I would like to conclude with a summary of the "QB vs. QA" evidence to
date, as I understand it:

(1) Many studies have reported the OA Advantage, across many fields.

(2) Three studies have reported QB in preprint-intensive fields that
have either no postprint access problem or markedly less than other
fields (astrophysics, condensed matter, mathematics).

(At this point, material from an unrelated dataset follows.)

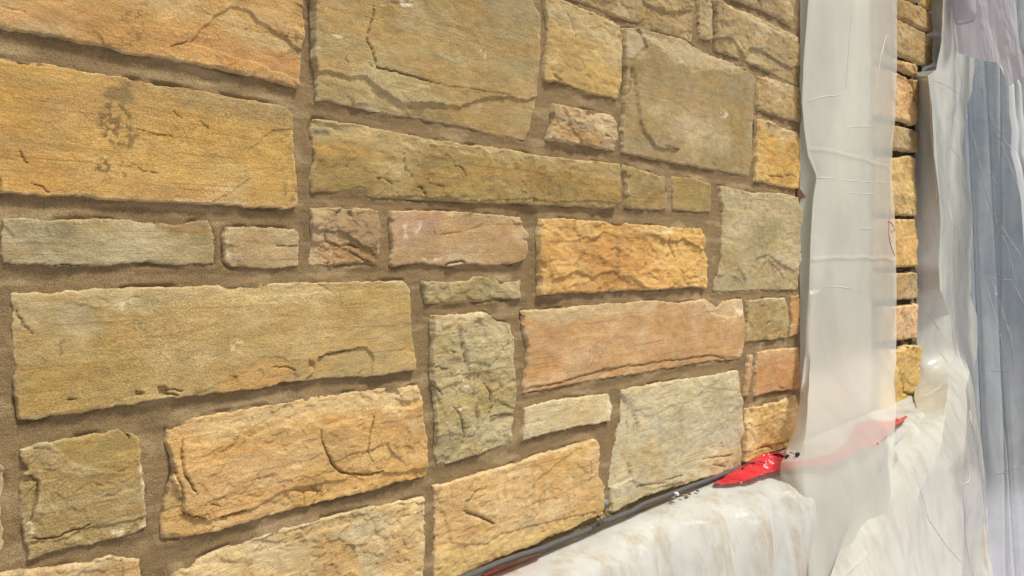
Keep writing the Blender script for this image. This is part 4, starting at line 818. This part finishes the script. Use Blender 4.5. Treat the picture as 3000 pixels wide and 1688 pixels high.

(3) The author of one of these three studies is pro-OA (Kurtz, who is
also the one who drew my attention to the QA counterevidence); the
author of the second is neutral (Moed); and the author of the third
might (I think -- I'm not sure) be mildly anti-OA (Davis -- now
collaborating with a publisher to do a 4-year [sic!] long-term study on
QA vs QB).

    Henneken, E. A., Kurtz, M. J., Eichhorn, G., Accomazzi, A., Grant,
    C., Thompson, D., and Murray, S. S. (2006) Effect of E-printing
    on Citation Rates in Astronomy and Physics. Journal of Electronic
    Publishing, Vol.  9, No. 2, Summer 2006

    Moed, H. F. (2006, preprint) The effect of 'Open Access' upon citation
    impact: An analysis of ArXiv's Condensed Matter Section

    Davis, P. M. and Fromerth, M. J. (2007) Does the arXiv lead to higher
    citations and reduced publisher downloads for mathematics articles?
    Scientometics, accepted for publication. See critiques: 1, 2

(4) So the overall research motivation for testing QB is not an anti-OA

(5) On the other hand, the motivation on the part of some publishers to
put a strong self-serving spin on these three QB findings is of course
very anti-OA and especially, now, anti-OA-self-archiving-mandate.
(That's quite understandable, and no problem at all.)

(6) In contrast to the three studies that have reported what they
interpret as evidence of QB (Kurtz in astro, Moed in cond-mat and Davis
in maths), there are the many other studies that report large OA
citation (and download) advantages, across a large number of fields.
Those who have interests that conflict with OA and OA self-archiving
mandates are ignoring or discounting this large body of studies, and
instead just spinning the three QB reports as their justification for
ignoring the larger body of findings.

This will all be resolved soon, and the outcome of our QA vs. QB
comparison for mandated vs. self-selected self-archiving already heralds
this resolution. I am pretty confident that the empirical facts will
turn out to have been the following: Yes, there is a QB component in the
OA advantage (especially in the preprinting fields, such as astro,
cond-mat and maths). But that QB component is neither the sole factor
nor the largest factor in the OA advantage, particularly in the
non-preprint fields with access problems -- and those fields constitute
the vast majority. That will be the outcome that is demonstrated, and
eventually not only the friends of OA but the foes of OA will have no
choice but to acknowledge the new reality of OA, its benefits to
research and researchers, and its immediate reachability through the
prompt universal adoption of OA self-archiving mandates.